John’s gospel tells us that God is to be found not by stepping aside from the flow of daily life into religious moments and environments or by looking away from creation to a spiritual realm beyond, but rather by entering the depths of the present moment. There we will find God, wherever we may be, and whatever we may be doing. Our times of religious observation and prayer are not an alternative to encountering God in the ever-flowing stream of life. Rather they are moments of preparing ourselves to be alert to the One who is always and everywhere present, closer to us than we are to ourselves.

Too often we look at life from a mechanistic world view and we see creation somehow existing independently of God,-- that God only periodically chooses to express himself through it. That would be to say that God is like an artist who, having made a violin, only very occasionally plays it. This prologue of John’s gospel invites us to look with the inner eye for the God who never stops playing--. In all people, in all places, in every created thing God’s music can be heard.

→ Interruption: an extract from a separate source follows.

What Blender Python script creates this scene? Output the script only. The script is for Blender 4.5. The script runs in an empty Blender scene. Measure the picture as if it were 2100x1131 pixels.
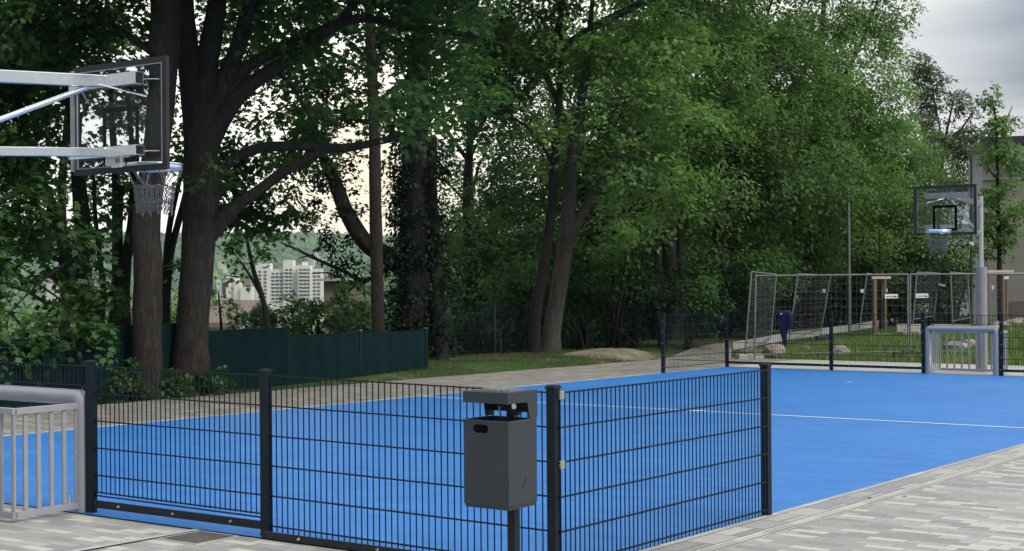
import bpy, math, random
import numpy as np
from mathutils import Vector, Matrix
HAZE=0.00013
random.seed(7); RS=np.random.RandomState(7)
C=bpy.context.scene.collection
SC=bpy.context.scene
# ---------------------------------------------------------------- camera model
F,YH,EYE,ROLL=3073.0,564.5,1.727,-0.0075
TH=0.6278; CX,CY=0.2317,8.625
U=np.array([math.cos(TH),-math.sin(TH)]); V=np.array([math.sin(TH),math.cos(TH)])
COURT_L=20.227; COURT_W=9.555; KT=-0.0088
def w2l(X,Y):
    r=np.array([X-CX,Y-CY]); return float(r@U),float(r@V)
def l2w(x,y): 
    p=np.array([CX,CY])+U*x+V*y; return float(p[0]),float(p[1])
def sm(a,b,t):
    t=min(1,max(0,(t-a)/(b-a))); return t*t*(3-2*t)
def G(x,y):
    "height of the ground in court coordinates (x right, y away)"
    z=KT*min(max(y,-12),24)-0.0008*min(max(-x,0),14)
    if y>23.9: z+=0.75*sm(23.9,33,y)*sm(-13,-3,x)+0.10*sm(23.9,27,y)
    if x<-12.3: z+=0.15*sm(12.3,13.1,-x)*sm(9,16,y)
    x0=-13.4-1.9*sm(13.5,17,y)
    if x<x0:
        d=x0-x; z-=0.38*d if d<90 else 34.2+0.05*min(d-90,200)
    return z
def pt(px,py,D):
    c,s=math.cos(ROLL),math.sin(ROLL); dx,dy=px-1050,py-YH
    a=c*dx+s*dy; b=-s*dx+c*dy
    return Vector((a/F*D,D,EYE-b/F*D))
def gp(px,py):
    "where the ray through a photo point meets the ground"
    lo,hi=3.0,90.0
    D=lo
    while D<hi:
        p=pt(px,py,D)
        x,y=w2l(p.x,p.y)
        if p.z<G(x,y): break
        D+=0.05
    return p
def gw(X,Y): return G(*w2l(X,Y))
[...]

Now you may be objecting under your breath, "in every living thing?" In Saddam Hussein, in Osama bin Laden, in my family member who works division in our family, in myself when I fail to live up to my potential as a child of God? The answer is yes, and yes, and yes, and yes. However hidden and distorted, the image of God is still there. John’s gospel proclaims, The light shines in the deepest darkness, and the darkness could not overcome it… And later says " …To all who received the Word, who believed in the name of the Word, power was given to become children of God".

Perhaps our task in this shaky, fast-changing, bewildering world, is to listen for the music God is forever making all around us-- To remember who we really are, as we entrust ourselves to God with all that we have, and then, when that is no longer possible, to find out how much music God can make with what we have left.

The Incarnation shows us that wherever we may be, whatever we may be doing, God is always and everywhere present, closer to us that we are to ourselves. Life itself, and we ourselves, are a miracle just waiting to happen. Praise be to the God who dwells among us!